His other main item was Sukhi Evaro in Kaanada, a Thyagaraja Krithi in which the bard wonders “who are those who are fortunate enough to derive sukham out of the Rama Nama, those whose faces acquire a glow?” The singing of this song requires the invocation of bhava that would evoke the right rasa in you. Sanjay accounted for this as observed by the kind of audience response. He tread the path throughout this krithi with singular care and even the first kalam swaras were designed to retain the mood this krithi is supposed to create.

Another mentionable aspect noticeable in Sanjay’s kutcheris is the exceptional alignment to sruthi especially at the top shadjam which he relishes most and makes this obvious by “staying put” at this alignment point for a considerable while. This occurs often and when the audience too identifies these moments they tend to applaud. This has become the rule in his concerts and this “oneness-moments” occurred many times at this concert too.
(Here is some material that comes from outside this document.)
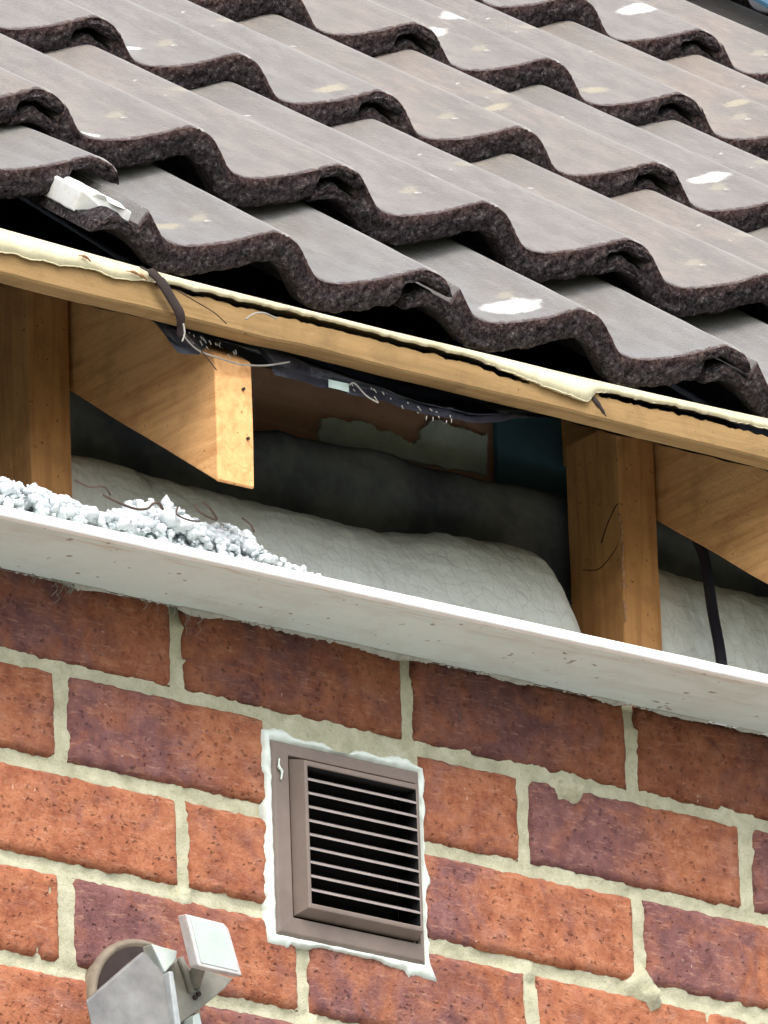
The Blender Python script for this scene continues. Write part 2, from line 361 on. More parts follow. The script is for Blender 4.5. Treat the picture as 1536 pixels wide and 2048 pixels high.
def brick_wall():
    root = empty('brick_wall', (0, 0, -5.15), 'orange and purple face brick wall with cream mortar under the white soffit', 'brick wall')
    rnd = random.Random(4)
    V, F, pur, tone, cell = [], [], [], [], []
    hole = (.094, .243, -.190, -.024)                        # the vent opening
    def addbrick(x0, x1, z0, z1, fine, look, cid):
        nx, nz = (max(4, int((x1-x0)/.0045)), 17) if fine else (1, 1)
        base = len(V)
        sx, sz = cid*1.7, cid*.9
        for jz in range(nz+1):
            for ix in range(nx+1):
                a, b = ix/nx, jz/nz
                x = x0+(x1-x0)*a; z = z0+(z1-z0)*b
                ed = min(a*(x1-x0), (1-a)*(x1-x0), b*(z1-z0), (1-b)*(z1-z0))
                if fine:
                    j = .0007*fb(x+sx, 3.1, z+sz, 50, 4) + .0011*n3(x, sx, z, 300)
                    kx = (1 if a > .5 else -1)*max(0, 1-min(a, 1-a)*(x1-x0)/.012); kz = (1 if b > .5 else -1)*max(0, 1-min(b, 1-b)*(z1-z0)/.012)
                    x += j*kx*1.1-.0008*kx; z += j*kz*1.1 - .0008*kz
                    y = -.0035 + .0045*math.exp(-ed/.0016) + .0010*fb(x, sx, z, 60, 4)
                    if n3(x+sx, 9, z, 75) > .62 and ed < .010: y += .004
                else: y = -.003
                V.append((x, y, z+5.15))
                t = (x-look[4])/.23
                pur.append(look[2]*(1-sstep(look[1]*.3, look[1]*1.8, abs(t-look[0])))); tone.append(look[3]); cell.append(cid)
        for jz in range(nz):
            for ix in range(nx):
                p = base+jz*(nx+1)+ix; F.append((p, p+1, p+nx+2, p+nx+1))
        # returns into the wall
        rim = [base+i for i in range(nx+1)] + [base+(jz)*(nx+1)+nx for jz in range(1, nz+1)] + [base+nz*(nx+1)+i for i in range(nx-1, -1, -1)] + [base+jz*(nx+1) for jz in range(nz-1, 0, -1)]
        b2 = len(V)
        for q in rim:
            V.append((V[q][0], .02, V[q][2])); pur.append(pur[q]); tone.append(tone[q]); cell.append(cell[q])
        for i in range(len(rim)):
            k = (i+1) % len(rim); F.append((rim[k], rim[i], b2+i, b2+k))
    cid = 0
    for j in range(1, 61):
        zc = z_course(j); z0, z1 = zc-.038, zc+.038
        if j == 1: z1 = .0835
        for q in range(-9, 14):
            u = 2*q + (1 if j % 2 == 0 else 0)
            x0, x1 = u*.12+.0055, u*.12+.2345
            cid += 1
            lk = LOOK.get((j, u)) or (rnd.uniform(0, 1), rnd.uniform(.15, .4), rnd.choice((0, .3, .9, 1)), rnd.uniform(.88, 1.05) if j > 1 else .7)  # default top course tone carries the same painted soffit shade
            jx = rnd.uniform(-.0015, .0015); jz = rnd.uniform(-.001, .001)
            segs = [(x0+jx, x1+jx)]
            if j in (2, 3):                                    # the two courses the vent is cut into
                s2 = []
                for a, b in segs:
                    if b <= hole[0] or a >= hole[1]: s2.append((a, b)); continue
                    if a < hole[0]-.004: s2.append((a, hole[0]-.004))
                    if b > hole[1]+.006: s2.append((hole[1]+.006, b))
                segs = s2
            fine = j <= 8 and -.75 < x0 < 1.3
            for a, b in segs: addbrick(a, b, z0+jz, z1+jz, fine, (*lk, x0), cid % 97 + .37)
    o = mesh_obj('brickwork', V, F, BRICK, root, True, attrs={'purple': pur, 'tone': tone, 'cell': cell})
    # mortar: a rough sheet just behind the brick faces, with squeezed-out lumps, open at the vent
    V, F = [], []; st = .0045; x0, x1, zb, zt = -.75, 1.3, -.62, .0835
    nx = int((x1-x0)/st); nz = int((zt-zb)/st); idx = {}
    for j in range(nz+1):
        for i in range(nx+1):
            x = x0+i*st; z = zb+j*st
            y = .0006 + .0022*fb(x, 1.7, z, 45, 4)+.0010*n3(x, 4, z, 260)
            rows = (z+.0)/.086; dz = abs(rows-round(rows))*.086
            y += .0012*math.exp(-((dz-.002)/.003)**2)           # slightly raked centre
            for (cx, cz, r_, h) in ((.478, -.168, .013, .006), (.490, -.180, .008, .006), (.405, -.0075, .012, .006), (.412, -.012, .006, .006), (.30, .0, .006, .003), (.0, -.175, .009, .003), (.13, -.262, .007, .004), (.36, -.175, .006, .003)):
                dd = ((x-cx)**2+((z-cz))**2)/(r_*r_)*(1+.5*n3(x, 2, z, 120))
                if dd < 1.6: y -= h*1.5*(1-sstep(.5, 1.6, dd))
            if z > .060: y += .003
            idx[i, j] = len(V); V.append((x, y, z+5.15))
    for j in range(nz):
        for i in range(nx):
            x = x0+(i+.5)*st; z = zb+(j+.5)*st
            if hole[0]+.004 < x < hole[1]-.004 and hole[2]+.004 < z < hole[3]-.004: continue
            F.append((idx[i, j], idx[i+1, j], idx[i+1, j+1], idx[i, j+1]))
    lo = [((-2.2, .002, 0), (3.2, .002, 0), (3.2, .002, zb+5.15), (-2.2, .002, zb+5.15)), ((-2.2, .002, zb+5.15), (x0, .002, zb+5.15), (x0, .002, zt+5.15), (-2.2, .002, zt+5.15)),
          ((x1, .002, zb+5.15), (3.2, .002, zb+5.15), (3.2, .002, zt+5.15), (x1, .002, zt+5.15))]
    for q in lo:
        b = len(V); V += list(q); F.append((b, b+1, b+2, b+3))
    mesh_obj('mortar_joints', V, F, MORTAR, root, True)
    # the inner thickness of the wall: four blocks round the vent duct
    vf = join(box(-2.2, hole[0], .011, .11, 0, 5.15+.07), box(hole[1], 3.2, .011, .11, 0, 5.15+.07), box(hole[0], hole[1], .011, .11, 0, 5.15+hole[2]), box(hole[0], hole[1], .011, .11, 5.15+hole[3], 5.15+.07))
    mesh_obj('wall_core', *vf, MORTAR, root)
brick_wall()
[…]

One got a sample of his wide repertoire when he sang Dikshithar’s Kamalamba in Anandhabhairavi, followed it with Anumane of ArunachalaKavi in Malayamarutham. Vandesadha Padhmanabham in Navarasa Kanada (of Swathi Thirunal) came before the RTP and a Tamil composition, Enthai Vaazh Enum Mandira Nadhame Inabathai Ootudhamma, (by Bharathi Dasan) came at the finishing stages of the concert. The rasikas were in raptures over this particular song.

S Varadarajan’s violin accompanying style as usual was the best of its kind. He is faithful to the main artiste yet shows his prowess at many desired places quietly. His raga essay for Kaanada had fine soft embellishments and the Sankarabaranam alapana had some of single note holds and spectacular combinations that brought out the raga vividly.

The thani avarthanam by the laya twosome Neyveli Venkatesh (mridangam) and K V Gopalakrishnan (Khanjira) had plentiful moments where there was a good deal of understanding and hence fitting short and long exchanges between them to make it a purposeful exercise.